▶ [Exercise]: Using the records that appear below, write out exactly the lines from the one with "The Blender Python script for this scene continues." through the one with "2.02, .006).build('glass_front', M['oak'], t)", keeping both end lines.

▶ [Records supplied]:
--- BEGIN ---

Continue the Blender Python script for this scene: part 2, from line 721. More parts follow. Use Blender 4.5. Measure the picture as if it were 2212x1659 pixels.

--- END ---
--- BEGIN ---

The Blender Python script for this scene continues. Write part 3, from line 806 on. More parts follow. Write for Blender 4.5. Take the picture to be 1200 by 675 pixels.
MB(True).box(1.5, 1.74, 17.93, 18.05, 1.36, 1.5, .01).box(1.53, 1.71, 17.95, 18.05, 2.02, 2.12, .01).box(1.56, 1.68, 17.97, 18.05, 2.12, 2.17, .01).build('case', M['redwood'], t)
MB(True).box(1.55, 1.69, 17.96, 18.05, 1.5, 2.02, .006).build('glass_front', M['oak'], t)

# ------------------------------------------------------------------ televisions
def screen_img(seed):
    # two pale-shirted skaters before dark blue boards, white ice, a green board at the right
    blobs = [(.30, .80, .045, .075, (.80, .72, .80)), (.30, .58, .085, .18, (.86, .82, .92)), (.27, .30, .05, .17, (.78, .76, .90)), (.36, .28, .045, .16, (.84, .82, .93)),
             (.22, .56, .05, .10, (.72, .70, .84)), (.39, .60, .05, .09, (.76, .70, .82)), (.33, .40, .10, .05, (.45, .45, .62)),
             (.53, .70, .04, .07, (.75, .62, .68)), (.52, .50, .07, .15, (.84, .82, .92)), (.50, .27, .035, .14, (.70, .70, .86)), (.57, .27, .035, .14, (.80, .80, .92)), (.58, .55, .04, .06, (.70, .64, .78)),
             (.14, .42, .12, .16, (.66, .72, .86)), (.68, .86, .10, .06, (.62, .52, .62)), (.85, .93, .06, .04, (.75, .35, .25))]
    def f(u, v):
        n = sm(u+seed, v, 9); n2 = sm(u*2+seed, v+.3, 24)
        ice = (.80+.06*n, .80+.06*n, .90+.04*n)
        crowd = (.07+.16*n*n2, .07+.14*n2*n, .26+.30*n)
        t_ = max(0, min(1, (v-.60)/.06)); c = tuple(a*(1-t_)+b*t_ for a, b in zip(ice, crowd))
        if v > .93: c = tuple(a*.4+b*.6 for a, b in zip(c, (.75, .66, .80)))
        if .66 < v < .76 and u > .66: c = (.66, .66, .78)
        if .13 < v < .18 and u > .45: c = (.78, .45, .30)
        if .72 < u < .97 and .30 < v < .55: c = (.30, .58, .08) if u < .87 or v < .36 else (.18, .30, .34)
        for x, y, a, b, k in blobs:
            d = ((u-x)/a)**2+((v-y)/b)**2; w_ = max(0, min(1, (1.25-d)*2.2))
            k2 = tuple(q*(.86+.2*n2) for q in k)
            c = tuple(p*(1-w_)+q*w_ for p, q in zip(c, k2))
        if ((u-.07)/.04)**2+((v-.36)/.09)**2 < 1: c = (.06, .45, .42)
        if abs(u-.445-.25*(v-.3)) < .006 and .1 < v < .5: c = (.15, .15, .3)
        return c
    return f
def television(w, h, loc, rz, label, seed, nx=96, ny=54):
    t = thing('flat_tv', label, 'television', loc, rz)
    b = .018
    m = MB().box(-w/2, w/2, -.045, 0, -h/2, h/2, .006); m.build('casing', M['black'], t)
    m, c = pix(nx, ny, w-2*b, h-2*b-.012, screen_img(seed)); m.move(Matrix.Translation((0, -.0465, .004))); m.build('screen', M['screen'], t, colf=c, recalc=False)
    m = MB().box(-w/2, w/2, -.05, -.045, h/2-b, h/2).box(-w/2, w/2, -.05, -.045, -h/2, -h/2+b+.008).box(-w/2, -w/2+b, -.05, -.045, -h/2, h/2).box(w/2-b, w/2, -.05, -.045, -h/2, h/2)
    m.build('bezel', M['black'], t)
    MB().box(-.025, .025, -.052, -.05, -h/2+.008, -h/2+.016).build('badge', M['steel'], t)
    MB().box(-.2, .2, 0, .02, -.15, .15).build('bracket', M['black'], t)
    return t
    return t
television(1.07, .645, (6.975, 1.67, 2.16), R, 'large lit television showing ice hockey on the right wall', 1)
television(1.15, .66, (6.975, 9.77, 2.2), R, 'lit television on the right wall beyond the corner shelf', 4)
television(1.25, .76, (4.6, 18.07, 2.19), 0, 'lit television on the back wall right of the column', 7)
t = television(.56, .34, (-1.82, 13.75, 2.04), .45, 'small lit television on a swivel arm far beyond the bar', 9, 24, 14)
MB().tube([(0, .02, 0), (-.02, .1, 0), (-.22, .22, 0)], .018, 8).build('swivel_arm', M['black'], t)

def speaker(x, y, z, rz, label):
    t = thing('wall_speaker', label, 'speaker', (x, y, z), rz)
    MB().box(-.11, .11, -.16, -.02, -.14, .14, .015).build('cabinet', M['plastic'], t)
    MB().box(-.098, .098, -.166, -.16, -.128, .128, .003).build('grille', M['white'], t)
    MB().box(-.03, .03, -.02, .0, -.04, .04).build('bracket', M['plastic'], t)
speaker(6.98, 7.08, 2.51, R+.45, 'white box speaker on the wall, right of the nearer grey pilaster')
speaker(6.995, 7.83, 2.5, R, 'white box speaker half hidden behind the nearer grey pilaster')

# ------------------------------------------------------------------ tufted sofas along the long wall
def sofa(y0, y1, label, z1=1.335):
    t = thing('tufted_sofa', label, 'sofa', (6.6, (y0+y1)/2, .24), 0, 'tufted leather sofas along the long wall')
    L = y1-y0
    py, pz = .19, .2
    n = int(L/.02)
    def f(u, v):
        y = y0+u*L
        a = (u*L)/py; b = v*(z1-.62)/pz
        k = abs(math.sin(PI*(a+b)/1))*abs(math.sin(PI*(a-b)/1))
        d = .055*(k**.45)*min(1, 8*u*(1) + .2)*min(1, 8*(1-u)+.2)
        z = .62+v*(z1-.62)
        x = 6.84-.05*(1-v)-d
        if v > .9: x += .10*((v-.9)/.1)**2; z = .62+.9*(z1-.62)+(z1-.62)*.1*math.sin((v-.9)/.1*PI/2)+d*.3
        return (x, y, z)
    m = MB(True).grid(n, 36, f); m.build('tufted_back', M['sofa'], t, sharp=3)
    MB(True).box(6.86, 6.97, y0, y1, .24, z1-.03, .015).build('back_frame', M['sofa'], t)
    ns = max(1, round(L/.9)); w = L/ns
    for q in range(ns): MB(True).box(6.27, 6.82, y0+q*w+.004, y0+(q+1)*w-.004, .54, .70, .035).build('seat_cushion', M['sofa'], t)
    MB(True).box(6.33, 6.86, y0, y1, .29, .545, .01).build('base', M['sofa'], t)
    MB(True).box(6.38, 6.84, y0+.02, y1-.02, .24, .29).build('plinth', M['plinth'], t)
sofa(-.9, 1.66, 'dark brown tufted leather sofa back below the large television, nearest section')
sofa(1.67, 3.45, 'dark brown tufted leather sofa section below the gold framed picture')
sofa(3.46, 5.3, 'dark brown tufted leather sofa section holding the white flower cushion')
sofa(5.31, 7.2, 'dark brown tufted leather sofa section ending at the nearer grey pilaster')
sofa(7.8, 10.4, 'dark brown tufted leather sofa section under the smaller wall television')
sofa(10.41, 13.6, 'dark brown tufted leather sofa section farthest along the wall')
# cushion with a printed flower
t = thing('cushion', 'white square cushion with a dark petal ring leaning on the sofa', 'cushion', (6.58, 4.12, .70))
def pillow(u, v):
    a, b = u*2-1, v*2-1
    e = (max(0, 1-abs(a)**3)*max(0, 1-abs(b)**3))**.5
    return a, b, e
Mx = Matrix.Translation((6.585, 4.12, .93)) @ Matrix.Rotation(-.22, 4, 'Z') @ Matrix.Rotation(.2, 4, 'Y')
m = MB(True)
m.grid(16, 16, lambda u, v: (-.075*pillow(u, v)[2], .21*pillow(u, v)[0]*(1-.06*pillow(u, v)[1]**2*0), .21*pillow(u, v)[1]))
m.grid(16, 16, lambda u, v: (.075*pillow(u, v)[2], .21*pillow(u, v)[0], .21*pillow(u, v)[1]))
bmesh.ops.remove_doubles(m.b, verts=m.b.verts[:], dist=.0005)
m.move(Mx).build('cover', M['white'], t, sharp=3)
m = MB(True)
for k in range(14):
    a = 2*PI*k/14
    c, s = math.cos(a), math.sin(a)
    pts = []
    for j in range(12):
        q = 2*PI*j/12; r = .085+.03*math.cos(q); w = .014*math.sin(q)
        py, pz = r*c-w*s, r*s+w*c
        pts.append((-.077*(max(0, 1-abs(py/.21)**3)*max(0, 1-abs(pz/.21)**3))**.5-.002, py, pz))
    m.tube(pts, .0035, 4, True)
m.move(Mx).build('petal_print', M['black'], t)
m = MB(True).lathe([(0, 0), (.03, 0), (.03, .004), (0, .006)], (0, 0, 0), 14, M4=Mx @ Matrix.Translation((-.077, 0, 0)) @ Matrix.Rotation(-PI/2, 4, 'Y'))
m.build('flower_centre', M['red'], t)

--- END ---

▶ [Output below]:
The Blender Python script for this scene continues. Write part 3, from line 806 on. More parts follow. Write for Blender 4.5. Take the picture to be 1200 by 675 pixels.
MB(True).box(1.5, 1.74, 17.93, 18.05, 1.36, 1.5, .01).box(1.53, 1.71, 17.95, 18.05, 2.02, 2.12, .01).box(1.56, 1.68, 17.97, 18.05, 2.12, 2.17, .01).build('case', M['redwood'], t)
MB(True).box(1.55, 1.69, 17.96, 18.05, 1.5, 2.02, .006).build('glass_front', M['oak'], t)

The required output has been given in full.